За полчаса до звонка на первый урок класс, назначенный дежурным, выстраивался в живую цепь и блокировал школьный вестибюль. Чтобы ученики не могли без разрешения продвинуться в раздевалку и на второй этаж. Бывало, кому-то удавалось порвать цепь дежурных с разбегу, как в игре «цепи кованые». Но за четверть часа до звонка перед живой плотиной всё равно собиралась внушительная толпа. После открытия шлюзов в раздевалке и на лестницах, естественно, творилось смертоубийство. Кто и зачем придумал этот ежедневный спорт — было и остается для меня загадкой.

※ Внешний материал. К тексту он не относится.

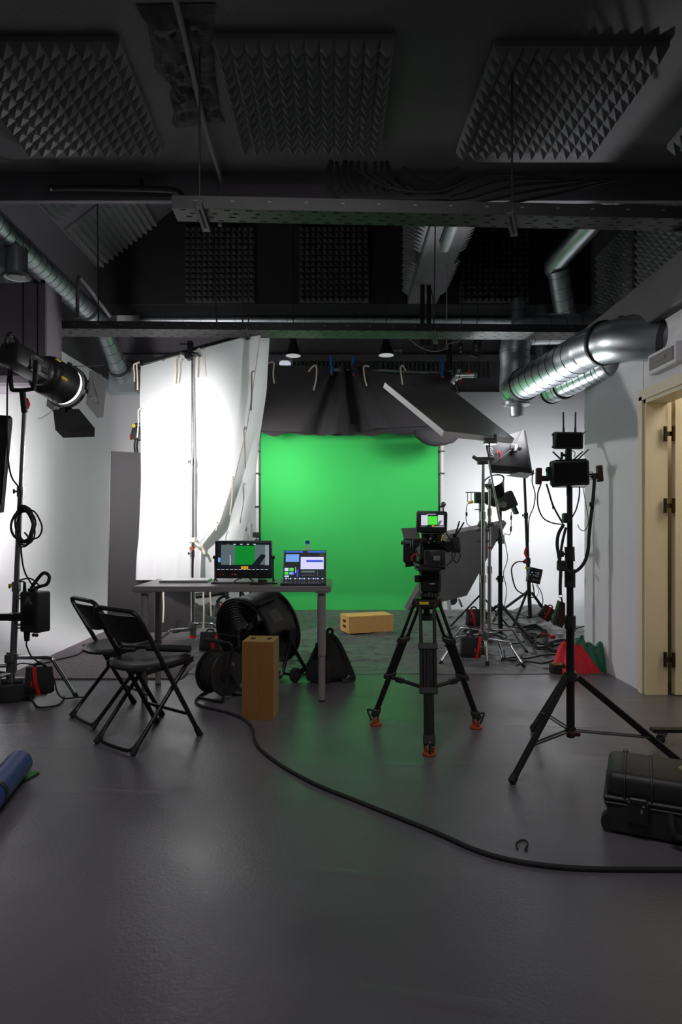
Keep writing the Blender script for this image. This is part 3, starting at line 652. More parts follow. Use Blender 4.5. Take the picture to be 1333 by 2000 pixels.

Школа — со спивающимися «трудовиками», отравлениями в столовой, тычками в спину — оставалась тем не менее одним из убежищ от ещё более абсурдного и жестокого окружающего мира. Все свое школьное средневековье я провел между домом и школой, по возможности не задерживаясь на улице. Библиотека № 59, ещё один опорный пункт, находилась в другом микраже, и добираться до неё было уже подвигом. Да, деньги трясли, но это было не так страшно. За яркий портфель или новую куртку могли и замочить, порезать. Как и за чуть более длинные волосы, за что угодно, выделяющее тебя из толпы.
При том, что я был заучкой («ботаник» в Сибири не говорили), ко мне довольно хорошо относились. Парни из местной банды подростков, в которой заправлял некто Бадырин, на два года старше, олицетворение животной жестокости, даже заступались за меня, «гения». Если кто-то из них дожил до двадцати, то наверняка не на свободе. Я откупался от них чертежами космических кораблей. Не знаю, кому из них и почему это пришло в голову. И что они с ними делали. Я рисовал очередные межгалактические крейсеры на фотонных отражателях, у меня просто забирали рисунки.